# Problem statement
Identify all lines below that hold "this" and collect them.

⟨

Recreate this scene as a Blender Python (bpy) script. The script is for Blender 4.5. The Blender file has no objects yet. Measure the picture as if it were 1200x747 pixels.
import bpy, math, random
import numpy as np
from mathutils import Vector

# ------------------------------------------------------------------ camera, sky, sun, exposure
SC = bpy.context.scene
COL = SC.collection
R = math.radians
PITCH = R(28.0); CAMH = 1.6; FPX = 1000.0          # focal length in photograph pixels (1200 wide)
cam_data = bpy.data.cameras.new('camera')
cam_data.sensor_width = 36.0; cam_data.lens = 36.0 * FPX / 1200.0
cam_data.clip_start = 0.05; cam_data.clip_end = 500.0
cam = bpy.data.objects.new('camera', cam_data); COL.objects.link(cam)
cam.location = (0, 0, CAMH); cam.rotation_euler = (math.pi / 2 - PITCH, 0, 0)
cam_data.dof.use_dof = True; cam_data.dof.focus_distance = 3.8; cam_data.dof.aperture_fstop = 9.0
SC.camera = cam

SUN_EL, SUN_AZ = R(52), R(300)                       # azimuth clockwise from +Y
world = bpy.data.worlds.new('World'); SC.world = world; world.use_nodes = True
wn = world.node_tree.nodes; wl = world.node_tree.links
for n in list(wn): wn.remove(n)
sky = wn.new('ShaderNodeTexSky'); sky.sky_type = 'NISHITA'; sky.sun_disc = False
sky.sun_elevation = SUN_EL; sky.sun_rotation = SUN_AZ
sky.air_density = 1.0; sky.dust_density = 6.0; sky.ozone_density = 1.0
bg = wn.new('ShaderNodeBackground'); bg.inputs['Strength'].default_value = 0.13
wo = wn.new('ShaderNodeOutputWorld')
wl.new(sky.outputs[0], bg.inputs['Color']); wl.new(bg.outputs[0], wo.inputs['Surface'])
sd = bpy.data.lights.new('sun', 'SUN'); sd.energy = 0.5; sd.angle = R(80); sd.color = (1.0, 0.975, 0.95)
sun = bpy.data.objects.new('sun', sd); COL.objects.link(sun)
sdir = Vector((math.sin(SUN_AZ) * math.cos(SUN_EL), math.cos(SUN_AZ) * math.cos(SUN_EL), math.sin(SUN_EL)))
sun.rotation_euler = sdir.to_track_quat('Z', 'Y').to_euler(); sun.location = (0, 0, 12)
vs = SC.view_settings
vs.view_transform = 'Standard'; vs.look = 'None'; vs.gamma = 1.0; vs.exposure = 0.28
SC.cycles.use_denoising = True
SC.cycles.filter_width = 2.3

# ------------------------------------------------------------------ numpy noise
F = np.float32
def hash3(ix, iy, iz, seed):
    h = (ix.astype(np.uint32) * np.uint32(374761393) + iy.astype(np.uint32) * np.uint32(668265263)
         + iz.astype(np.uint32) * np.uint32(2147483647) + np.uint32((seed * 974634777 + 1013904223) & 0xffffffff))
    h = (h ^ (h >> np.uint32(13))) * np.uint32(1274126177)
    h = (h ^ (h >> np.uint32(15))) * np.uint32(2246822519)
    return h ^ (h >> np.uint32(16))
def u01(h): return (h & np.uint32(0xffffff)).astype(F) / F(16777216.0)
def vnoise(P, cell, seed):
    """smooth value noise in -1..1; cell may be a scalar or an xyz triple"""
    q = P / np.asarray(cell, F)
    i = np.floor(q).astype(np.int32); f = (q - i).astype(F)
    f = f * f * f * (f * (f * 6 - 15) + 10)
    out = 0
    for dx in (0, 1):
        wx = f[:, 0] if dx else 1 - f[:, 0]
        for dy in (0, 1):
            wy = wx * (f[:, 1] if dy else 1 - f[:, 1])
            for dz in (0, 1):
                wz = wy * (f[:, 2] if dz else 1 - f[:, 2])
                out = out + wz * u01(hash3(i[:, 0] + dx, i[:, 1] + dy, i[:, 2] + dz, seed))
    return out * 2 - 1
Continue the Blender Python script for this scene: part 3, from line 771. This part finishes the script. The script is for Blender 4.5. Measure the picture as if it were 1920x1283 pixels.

⟩

# Response
Recreate this scene as a Blender Python (bpy) script. The script is for Blender 4.5. The Blender file has no objects yet. Measure the picture as if it were 1200x747 pixels.
Continue the Blender Python script for this scene: part 3, from line 771. This part finishes the script. The script is for Blender 4.5. Measure the picture as if it were 1920x1283 pixels.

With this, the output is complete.